11. Shout-out / Inspiration
- Future Guest Suggestion:
- Sangeeta nominates TD Bank CMO Terrell Schmidt for her creative leadership in a risk-averse sector, praising her openness and innovative work in financial services (28:56).
Notable Quotes
-
On Evangelism in Marketing:
“I’m a marketing evangelist rather than just a marketer because I do believe that we have to be evangelists to convert the skeptics in our organizations into believers.”
— Sangeeta Prasad (00:30; 01:41) -
On the Sales-Marketing Relationship:
“To come in and show what marketing can do in partnership with sales, I think is the key. And to show them we’re not taking away anything. We’re actually boosting sales.”
— Sangeeta Prasad (03:00) -
On the Nature of B2B vs. B2C:
“In B2B, I think it’s more complex because we’re not selling the what, we’re selling the how… and that is the special sauce that we bring, which is more complex to sell than a product.”

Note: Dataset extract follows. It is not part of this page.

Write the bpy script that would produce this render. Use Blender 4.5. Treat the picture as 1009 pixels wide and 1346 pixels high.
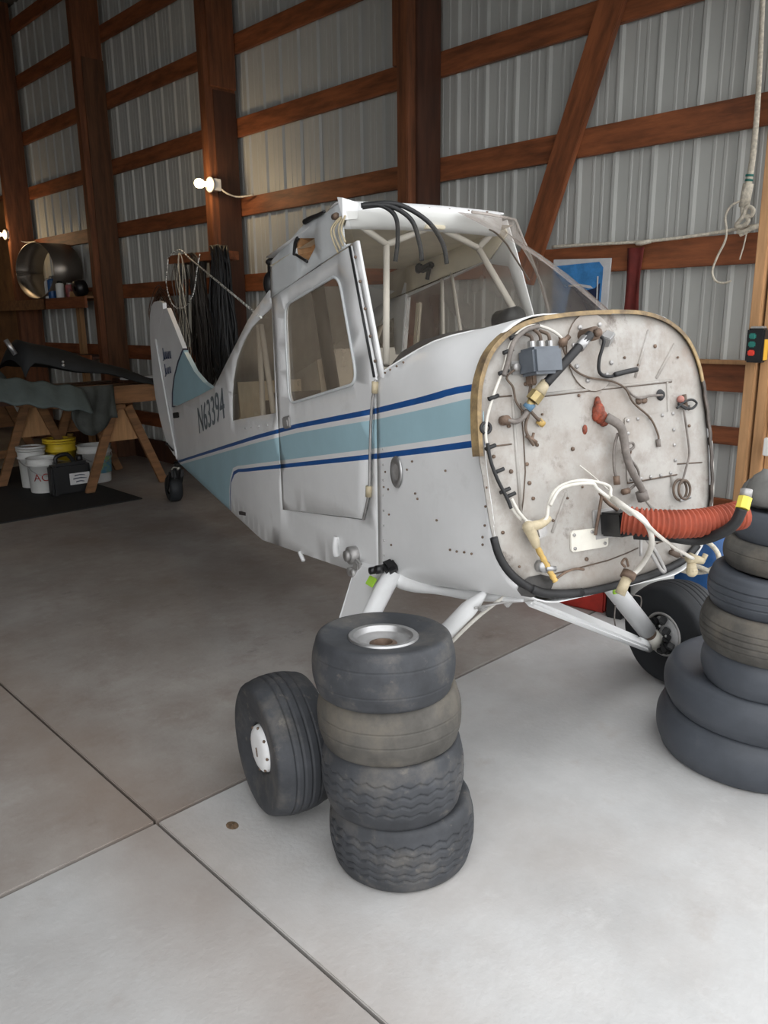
import bpy, bmesh, math, random
from math import sin, cos, pi, radians as R
from mathutils import Vector, Matrix
from mathutils.geometry import delaunay_2d_cdt
random.seed(7)
scene = bpy.context.scene
for o in list(bpy.data.objects):
    bpy.data.objects.remove(o)

# ---------------------------------------------------------------- camera, sky, exposure
cam_data = bpy.data.cameras.new('camera')
cam_data.sensor_fit = 'VERTICAL'
cam_data.sensor_height = 24.0
cam_data.lens = 24.0 * 1036.6 / 1346.0
cam_data.clip_start = 0.05
cam_data.clip_end = 200
cam = bpy.data.objects.new('camera', cam_data)
scene.collection.objects.link(cam)
cam.matrix_world = Matrix(((0.718145, 0.173418, -0.673940, 0.0), (-0.695800, 0.163071, -0.699478, 0.0), (-0.011402, 0.971254, 0.237773, 1.6), (0, 0, 0, 1)))
scene.camera = cam

world = bpy.data.worlds.new('overcast_sky')
scene.world = world
world.use_nodes = True
wn = world.node_tree
bg = wn.nodes['Background']
bg.inputs[0].default_value = (0.975, 0.985, 1.0, 1)
bg.inputs[1].default_value = 1.0
scene.view_settings.view_transform = 'Standard'
scene.view_settings.look = 'None'
scene.view_settings.gamma = 1
scene.view_settings.use_curve_mapping = False
scene.view_settings.exposure = 1.34

# ---------------------------------------------------------------- helpers
COL = scene.collection


def link(o, parent=None, **props):
    COL.objects.link(o)
    if parent is not None:
        o.parent = parent
    for k, v in props.items():
        o[k] = v
    return o


def empty(name, loc=(0, 0, 0), rz=0.0, label=None, cat=None, group=None):
    o = bpy.data.objects.new(name, None)
    o.empty_display_size = 0.1
    COL.objects.link(o)
    o.location = loc
    o.rotation_euler = (0, 0, rz)
    tag(o, label, cat, group)
    return o


def tag(o, label=None, cat=None, group=None, kind=None):
    if label: o['label'] = label
    if cat: o['category'] = cat
    if group: o['group'] = group
    if kind: o['kind'] = kind
    return o


def copy_tree(o, parent=None):
    c = o.copy()
    COL.objects.link(c)
    c.parent = parent
    for ch in list(o.children):
        copy_tree(ch, c)
    return c


class MB:
    """collects shapes, then links them as one mesh object"""
    def __init__(self):
        self.v = []; self.f = []; self.m = []; self.s = []

    def add(self, vs, fs, mi=0, smooth=False, M=None):
        b = len(self.v)
        for p in vs:
            p = Vector(p)
            self.v.append(tuple(M @ p) if M is not None else tuple(p))
        for f in fs:
            self.f.append([b + i for i in f]); self.m.append(mi); self.s.append(smooth)
        return self

    def box(self, c, s, rot=(0, 0, 0), mi=0, bev=0.0, M=None):
        x, y, z = s[0] / 2, s[1] / 2, s[2] / 2
        from mathutils import Euler
        T = Matrix.Translation(c) @ Euler(rot).to_matrix().to_4x4()
        if M is not None: T = M @ T
        if bev <= 0:
            vs = [(a * x, b * y, d * z) for a in (-1, 1) for b in (-1, 1) for d in (-1, 1)]
            fs = [(0, 1, 3, 2), (4, 6, 7, 5), (0, 4, 5, 1), (2, 3, 7, 6), (0, 2, 6, 4), (1, 5, 7, 3)]
            return self.add(vs, fs, mi, False, T)
        bm = bmesh.new()
        bmesh.ops.create_cube(bm, size=1.0, matrix=Matrix.Diagonal((s[0], s[1], s[2], 1)))
        bmesh.ops.bevel(bm, geom=bm.edges[:], offset=min(bev, 0.45 * min(s)), segments=2, affect='EDGES')
        bm.verts.index_update()
        vs = [v.co.copy() for v in bm.verts]; fs = [[v.index for v in f.verts] for f in bm.faces]
        bm.free()
        return self.add(vs, fs, mi, False, T)

    def lathe(self, prof, n=32, M=None, mi=0, smooth=True, caps=False):
        vs = []; fs = []
        k = len(prof)
        for i in range(n):
            a = 2 * pi * i / n
            for r, z in prof:
                vs.append((r * cos(a), r * sin(a), z))
        for i in range(n):
            j = (i + 1) % n
            for q in range(k - 1):
                fs.append((i * k + q, j * k + q, j * k + q + 1, i * k + q + 1))
        if caps:
            fs.append([i * k for i in range(n)][::-1]); fs.append([i * k + k - 1 for i in range(n)])
        return self.add(vs, fs, mi, smooth, M)

    def tube(self, pts, r, n=8, mi=0, sub=6, closed=False, rfun=None, smooth=True, caps=True, M=None):
        P = spline(pts, sub, closed) if sub > 1 else [Vector(p) for p in pts]
        m = len(P)
        tang = []
        for i in range(m):
            if closed: t = P[(i + 1) % m] - P[i - 1]
            else: t = P[min(i + 1, m - 1)] - P[max(i - 1, 0)]
            tang.append(t.normalized() if t.length > 1e-9 else Vector((0, 0, 1)))
        up = Vector((0, 0, 1))
        if abs(tang[0].dot(up)) > 0.9: up = Vector((1, 0, 0))
        nrm = (up - tang[0] * up.dot(tang[0])).normalized()
        vs = []; fs = []
        for i in range(m):
            nrm = (nrm - tang[i] * nrm.dot(tang[i])).normalized()
            bi = tang[i].cross(nrm)
            rr = r if rfun is None else rfun(i / (m - 1), i)
            for q in range(n):
                a = 2 * pi * q / n
                vs.append(P[i] + nrm * (rr * cos(a)) + bi * (rr * sin(a)))
        rng = m if closed else m - 1
        for i in range(rng):
            j = (i + 1) % m
            for q in range(n):
                w = (q + 1) % n
                fs.append((i * n + q, i * n + w, j * n + w, j * n + q))
        if caps and not closed:
            fs.append(list(range(n))[::-1]); fs.append([(m - 1) * n + q for q in range(n)])
        return self.add(vs, fs, mi, smooth, M)

    def cyl(self, a, b, r, n=16, mi=0, r2=None, smooth=True):
        r2 = r if r2 is None else r2
        a = Vector(a); b = Vector(b)
        return self.tube([a, b], r, n, mi, 1, rfun=lambda t, i: r if i == 0 else r2, smooth=smooth)

    def sphere(self, c, r, n=12, mi=0, s=(1, 1, 1), M=None):
        prof = [(max(1e-4, sin(pi * i / n)) * r, -cos(pi * i / n) * r) for i in range(n + 1)]
        T = Matrix.Translation(c) @ Matrix.Diagonal((s[0], s[1], s[2], 1))
        if M is not None: T = M @ T
        return self.lathe(prof, 2 * n, T, mi)

    def prism(self, poly, h, mi=0, M=None):
        k = len(poly)
        vs = [(p[0], p[1], 0) for p in poly] + [(p[0], p[1], h) for p in poly]
        fs = [list(range(k))[::-1], list(range(k, 2 * k))] + [(i, (i + 1) % k, k + (i + 1) % k, k + i) for i in range(k)]
        return self.add(vs, fs, mi, False, M)

    def build(self, name, mat, parent=None, loc=(0, 0, 0), rz=0.0, **props):
        me = bpy.data.meshes.new(name)
        me.from_pydata(self.v, [], self.f)
        me.polygons.foreach_set('material_index', self.m)
        me.polygons.foreach_set('use_smooth', self.s)
        for x in (mat if isinstance(mat, (list, tuple)) else [mat]): me.materials.append(x)
        me.update()
        o = bpy.data.objects.new(name, me)
        link(o, parent, **props)
        o.location = loc
        o.rotation_euler = (0, 0, rz)
        return o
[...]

— Sangeeta Prasad (07:36) -
On Differentiation in Professional Services:
“We have this thing called a customer love survey… Love is a very deliberate word there because we really want the journey to be joyful… This is the first company where when we are leaving a project, I’ve seen tears from our customers… And I think that is our secret sauce.”
— Sangeeta Prasad (13:00-14:11) -
On Marketing Structure:
“At the cost center, everything we did was a lens of how much are you spending? And here everything we’re doing is with the lens of how much are you generating. And I love that change because I think marketing is a growth generator and driver.”
— Sangeeta Prasad (09:05-10:16) -
On AI’s Disruption:
“AI is part of every conversation that we’re having today… The pace of change that AI is bringing is pretty radical. And I’ve never seen things change this fast.”
— Sangeeta Prasad (20:13) -
On What’s Next:
“In 2026, I want to really be able to finesse how our conversations are happening with our customers so they know that we understand them… I want us [sales & marketing] to become on one train track, on one train, so that we are truly working synergistically together to deliver results…”
— Sangeeta Prasad (26:20-27:27)
Important Timestamps
- 00:30 – Sangeeta on “marketing evangelism”
- 01:41 – Personal journey & background
- 03:00 – Why B2B companies are skeptical of marketing
- 05:26 – Lessons from P&G, customer focus
- 07:10 – B2B vs. B2C: what vs. how
- 09:05 – Impact of marketing’s position in an org (cost vs. revenue)
- 11:12 – B2B and professional services: creativity and innovation
- 12:39 – Slalom’s differentiation: “bringing more” & customer love
- 15:43 – Brand versus consultant relationship in B2B
- 17:24 – Sangeeta’s education, early career advice
- 20:13 – AI is reshaping marketing—operational and organizational challenges
- 24:26 – 2025 as the inflection point for operationalizing AI
- 26:20 – 2026 priorities: personalization at scale, sales/marketing synergy
- 28:56 – Future guest recommendation
Final Thoughts
Through Sangeeta’s lens, this episode underscores the evolving landscape of marketing leadership in B2B and professional services. Listeners will gain appreciation for the nuances and complexities of marketing transformation, the critical partnership with sales, the importance of customer-centricity and emotional metrics, and the accelerating impact of AI. Sangeeta’s insights are both practical and inspiring, serving as a call to future marketers to embrace curiosity, experiment widely, and lead their organizations into the next era.